Standard Deviation – How to Find Sample Size Given a Mean and Standard Deviation?

meanstandard deviation

Given a mean of $5.60$ and a standard deviation of $0.13$ is there a way of finding out how many individual values produced this mean and what those values were?

Best Answer

If you know there are two values, then you can figure out what they are.

$$ \bar x = \dfrac{1}{n}\sum_{i=1}^nx_i = \dfrac{1}{2}\big(x_1 + x_2\big)\\ s^2 = \dfrac{1}{n-1}\sum_{i = 1}^n\big(x_i - \bar x\big)^2 = (x_1 - \bar x)^2 + (x_2 - \bar x)^2 $$

Solve the system of equations. Wolfram Alpha gives two solutions, but the way of interpreting them is that the calculation does not know which value is $x_1$ (x) and which value is $x_2$ (y), and it is true that you do not know which value is which.

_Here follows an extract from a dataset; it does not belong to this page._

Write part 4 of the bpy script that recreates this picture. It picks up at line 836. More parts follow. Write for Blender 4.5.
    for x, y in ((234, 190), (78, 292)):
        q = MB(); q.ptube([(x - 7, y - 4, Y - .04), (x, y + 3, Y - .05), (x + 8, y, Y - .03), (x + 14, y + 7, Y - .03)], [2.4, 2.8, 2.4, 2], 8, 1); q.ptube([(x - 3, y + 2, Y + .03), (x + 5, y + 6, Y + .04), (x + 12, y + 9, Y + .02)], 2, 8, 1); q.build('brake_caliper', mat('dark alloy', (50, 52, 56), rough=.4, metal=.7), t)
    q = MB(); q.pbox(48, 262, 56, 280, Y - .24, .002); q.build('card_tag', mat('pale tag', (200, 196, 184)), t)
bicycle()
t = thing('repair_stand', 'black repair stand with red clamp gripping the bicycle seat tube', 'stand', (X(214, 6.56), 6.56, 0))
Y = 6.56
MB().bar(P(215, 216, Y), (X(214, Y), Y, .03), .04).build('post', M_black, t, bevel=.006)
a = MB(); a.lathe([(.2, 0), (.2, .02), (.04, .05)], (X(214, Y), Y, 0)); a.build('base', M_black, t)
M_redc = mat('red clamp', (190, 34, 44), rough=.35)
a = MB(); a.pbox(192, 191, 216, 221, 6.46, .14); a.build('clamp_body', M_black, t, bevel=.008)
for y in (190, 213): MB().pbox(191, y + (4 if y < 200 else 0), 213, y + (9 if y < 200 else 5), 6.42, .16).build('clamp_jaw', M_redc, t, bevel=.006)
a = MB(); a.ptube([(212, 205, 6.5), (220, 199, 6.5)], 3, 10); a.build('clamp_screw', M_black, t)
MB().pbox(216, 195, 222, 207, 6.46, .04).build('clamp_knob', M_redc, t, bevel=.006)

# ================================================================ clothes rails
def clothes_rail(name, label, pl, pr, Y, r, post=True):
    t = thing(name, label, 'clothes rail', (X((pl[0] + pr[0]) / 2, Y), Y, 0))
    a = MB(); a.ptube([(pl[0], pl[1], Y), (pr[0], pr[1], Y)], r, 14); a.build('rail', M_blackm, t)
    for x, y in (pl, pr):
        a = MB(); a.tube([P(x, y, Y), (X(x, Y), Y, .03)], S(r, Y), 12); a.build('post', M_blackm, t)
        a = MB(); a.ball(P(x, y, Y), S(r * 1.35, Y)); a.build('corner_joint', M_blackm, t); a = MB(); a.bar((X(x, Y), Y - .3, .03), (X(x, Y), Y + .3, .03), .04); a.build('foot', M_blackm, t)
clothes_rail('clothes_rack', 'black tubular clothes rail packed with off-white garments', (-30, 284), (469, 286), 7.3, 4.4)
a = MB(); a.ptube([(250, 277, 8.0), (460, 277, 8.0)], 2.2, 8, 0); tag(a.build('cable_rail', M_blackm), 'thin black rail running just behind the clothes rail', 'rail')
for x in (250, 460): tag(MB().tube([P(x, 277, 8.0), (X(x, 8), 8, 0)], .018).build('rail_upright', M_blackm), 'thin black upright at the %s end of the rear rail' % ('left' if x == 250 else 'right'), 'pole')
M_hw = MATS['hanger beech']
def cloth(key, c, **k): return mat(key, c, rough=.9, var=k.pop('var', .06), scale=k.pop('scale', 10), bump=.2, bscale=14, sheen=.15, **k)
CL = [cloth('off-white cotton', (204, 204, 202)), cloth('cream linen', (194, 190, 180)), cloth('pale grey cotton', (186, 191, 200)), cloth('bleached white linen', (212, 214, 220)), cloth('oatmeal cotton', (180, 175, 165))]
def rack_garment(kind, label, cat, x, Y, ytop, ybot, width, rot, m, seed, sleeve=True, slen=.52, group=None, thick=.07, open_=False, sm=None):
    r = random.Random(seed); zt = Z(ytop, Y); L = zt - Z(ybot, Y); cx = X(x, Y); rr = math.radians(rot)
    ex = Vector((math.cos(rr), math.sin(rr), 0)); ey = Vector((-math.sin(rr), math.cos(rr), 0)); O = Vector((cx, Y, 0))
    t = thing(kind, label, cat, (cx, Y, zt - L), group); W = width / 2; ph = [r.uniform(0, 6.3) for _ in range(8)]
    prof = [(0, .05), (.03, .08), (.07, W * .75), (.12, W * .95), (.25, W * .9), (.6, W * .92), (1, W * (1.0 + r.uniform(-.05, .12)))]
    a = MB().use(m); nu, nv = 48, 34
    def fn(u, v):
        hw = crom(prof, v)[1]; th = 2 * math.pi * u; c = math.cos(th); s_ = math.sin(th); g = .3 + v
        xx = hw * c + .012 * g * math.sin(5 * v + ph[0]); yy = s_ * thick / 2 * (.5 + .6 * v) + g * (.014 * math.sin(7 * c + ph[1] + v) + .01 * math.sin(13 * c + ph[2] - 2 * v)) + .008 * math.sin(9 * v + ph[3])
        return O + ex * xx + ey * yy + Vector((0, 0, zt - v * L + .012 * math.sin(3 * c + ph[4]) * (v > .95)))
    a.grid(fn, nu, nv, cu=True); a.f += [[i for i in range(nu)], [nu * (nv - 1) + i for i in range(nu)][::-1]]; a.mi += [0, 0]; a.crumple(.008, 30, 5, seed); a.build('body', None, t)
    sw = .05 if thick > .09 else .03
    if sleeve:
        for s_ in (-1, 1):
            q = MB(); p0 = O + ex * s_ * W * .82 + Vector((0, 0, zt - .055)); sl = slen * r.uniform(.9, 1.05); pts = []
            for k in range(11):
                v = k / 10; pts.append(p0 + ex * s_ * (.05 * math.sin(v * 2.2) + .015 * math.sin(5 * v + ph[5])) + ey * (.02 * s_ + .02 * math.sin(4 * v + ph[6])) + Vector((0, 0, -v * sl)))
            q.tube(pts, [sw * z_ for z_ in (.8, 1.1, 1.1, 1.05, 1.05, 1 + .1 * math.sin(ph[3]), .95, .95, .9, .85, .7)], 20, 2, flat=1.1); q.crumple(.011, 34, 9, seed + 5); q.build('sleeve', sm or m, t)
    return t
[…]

$$ x_1 = \dfrac{1}{2}\bigg( 2\bar x - \sqrt{2s^2} \bigg)\\ x_2 = \dfrac{1}{2}\bigg( 2\bar x + \sqrt{2s^2} \bigg)\\ $$

Let's do a quick check in software.

x1 <- 4
x2 <- 6
x <- sort(c(x1, x2))
xbar <- mean(c(x1, x2))
s2 <- var(c(x1, x2))
x1_solved <- (1/2) * (2*xbar - sqrt(2*s2))
x2_solved <- (1/2) * (2*xbar + sqrt(2*s2))
x_solved <- sort(c(x1_solved, x2_solved))
x == x_solved

This should reveal why it is problematic to figure out the original values from just the mean, standard deviation, and sample size, however. You wind up with two equations but more then two unknowns, so there are multiple solutions.

If you have two points where $\bar x = 5.6$ and $s = 0.13$, then you can apply my code to solve that the points are $5.50807611844575$ and $5.69192388155425$.